Computer literate literati are just a Google search away from discovering the astounding number of writing awards, contests, grants and fellowships available to actual or aspiring authors. Award titles and descriptions can be quite entertaining, and so once upon a keyboard I decided to keep a file of literary awards’ names, categories and sponsors. In a few months this decision was followed by another: to delete the file, whose page count had surpassed that of the first draft of my first novel. I feared for the storage space on my hard disk; I feared for my attitude even more.
I hold a hopeful snobbery about writing, and am ambivalent about the proliferation of literary prizes. I want writers to eschew the self-celebration and celebriti-zation that infests popular culture. Moreover, the proliferation of Something, even Something with good intentions, can ultimately demean its significance or value. There’s the Oscars, Cannes, Sundance…and then there’s the Toledo People’s Choice Film Festival.
At the risking of sounding like the Sean Penn or George C. Scott of author-dom, I’m leery of prizes for art in general and literature in specific. I reject the notion that, intentionally or otherwise, writers should compete with one another, or that there are universally accepted or objective criteria for judging the “best” of works that are written – and read – by gloriously subjective beings. Then again, I can understand the motivations for award-giving in any field of endeavor, including writing (“Our work must be important — see how many awards we have?!”). And who wouldn’t enjoy having Pulitzer Prize-winning author attached to their byline?
An award, any award, can bestow a certain distinction. Thousands of novels and poetry collections are published yearly, most fading quickly into obscurity. But maybe, just maybe, you’ll give the impression you’re Someone To Watch if your back-listed-so-fast-it-left-skidmarks chapbook receives The Award for Southwestern Pan-Gendered Speculative Flash Prose-Poems.
Relax, take a cleansing breath, and stop composing your bio notes for the entry form. There’s no such award. Yet.
To get an idea of the number and variety of literary prizes, flip through the classified ads section of any writer’s magazine, or check out their on-line versions. One prominent writer’s website has over nine hundred Awards & Contests listings, a number added to weekly if not daily. Whatever your personal traits or writing genre, there’s a prize or contest – and, of course, an entry fee – waiting for you.
Anything in particular for which you’d like recognition?
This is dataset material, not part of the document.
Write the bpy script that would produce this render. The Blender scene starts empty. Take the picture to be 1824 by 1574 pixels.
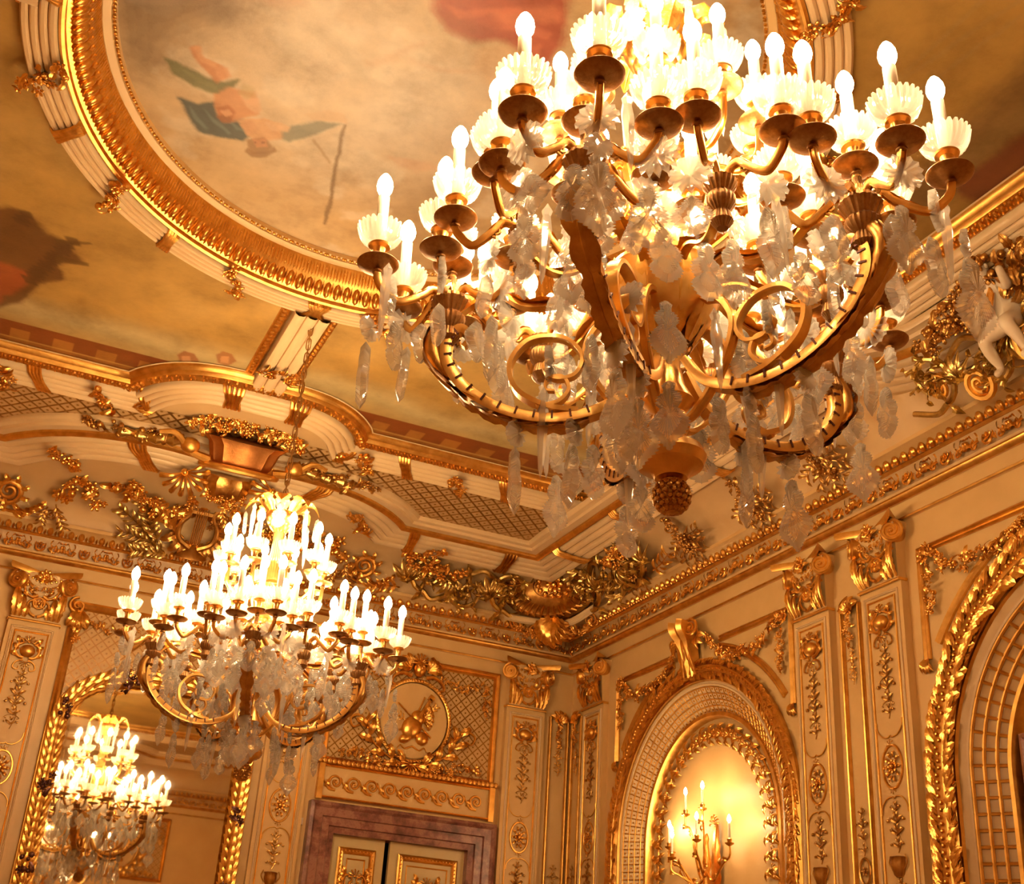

If it’s for religion or spirituality, among the hundreds of awards are the Helen and Stan Vine Canadian Jewish Book Awards, the American Academy of Religion’s Best First Book in the History of Religions, and the Utmost Christian Poetry Contest. If you’re inspired by regional affiliation, try the Saskatchewan Book Of The Year Award or The Boardman Tasker Award For Mountain Literature.
You might impress potential publishers (or failing that, the crowned heads of Europe) with a majestic title: The Royal Society Of Literature Award Under The W.H. Heinemann Bequest. If you’d like woo corporate America, seek the General Mill’s The Cheerios® New Author Contest. Are you between the ages of eleven and 111? Go for The Geoffrey Bilson Award For Historical Fiction For Young People or the The Solas Awards Elder Travel: The best story from a traveler 65 years of age or older. And there’s no lack of prizes vis-à-vis gender, ethnic, and sexual identity, including the Women’s Empowerment Awards Writing Competition, The Association Of Italian-Canadian Writers Literary Contest, and the Emerging Lesbian Writers Fund Award.
Perhaps you’d rather be esteemed for subject matter. If you cover the timeless concerns of war and peace, the Michael Shaara Award For Excellence In Civil War Fiction or Japan’s Goi Peace Foundation International Essay Contest may be for you. And let us wave our olive branches in tribute to one of the more interestingly named awards in this or any category, in hopes that, with perhaps a little nudging, the Nuclear Age Peace Foundation will reinstate their now-retired Swackhamer Peace Essay Contest (it took a serious peacenik to wield a Swackhamer). Don’t worry if your themes are comparatively prosaic; writing awards are not limited to life’s essentials. From sailors (the U.S. Maritime Literature Awards) to horses (the Thoroughbred Times Fiction Contest) to zombies (Dark Moon Anthology Short Story Writing Contests for Horror Writers), if there’s a topic, there’s a prize.
Awards even pay tribute to literary length. Writers in it for the long haul have the Reva Shiner Full-Length Play Award, while those pressed for time may try the Short Prose Competition for Developing Writers. Not to be out-shorted is Glimmer Train’s Very Short Fiction Award; covering the remaining short bases is the Fineline Competition For Prose Poems, Short Shorts, And Anything In Between. And for literature with a discernible shelf life, behold the Perishable Theatre’s Women’s Playwriting Festival prize.
My excuse for not having even one measly award title escorting my nom de plume is likely related to the fact that I don’t enter contests (perhaps one day I’ll discover that I’ve won the Chinook Prize for the Pacific Northwest’s Un-entered Fiction Contests). My nonparticipation notwithstanding, the number of literary awards continues to expand, and they’ve got to be conferred upon somebody. Chances are greater than ever that almost all writers will have their fifteen minutes to don some sort of authorial laurel wreath. Yes, dear writer, you could be an award-winning author. There’s probably something wrong with you if you’re not.
My favorite prize name strains credibility yet is listed as a writing award. And so, fellow writer, considering the abundance of awards, in your quest for recognition and cool author’s bio notes, please save this one for me: the Wergle Flomp Poetry Contest. If my entry prevails I will receive a monetary prize and publication of my poem, plus that accolade for which no value can be calculated: the right to henceforth refer to myself, in author’s credits and future contest entry forms, as a Wergle Flomp award-winning writer.
The End
A long, long time ago a sixth grader named Robyn Parnell won some kind of Isn’t America Groovy?! essay contest. Since 1975, when she acquired a trophy resembling a garden trowel (High School Journalism Day, Orange County, CA), Parnell has remained an award-free writer. She hopes to one day be the deserving recipient of the Robyn Parnell Prize in Support of Imaginative and Distinguished Prose in Support of Robyn Parnell.

LOOOOOVE THIS.
I do, too. I’m impressed with the list-keeping alone!
Um, how can I win a Diet Dr Pepper?
Just head out here for a visit! We’re well stocked.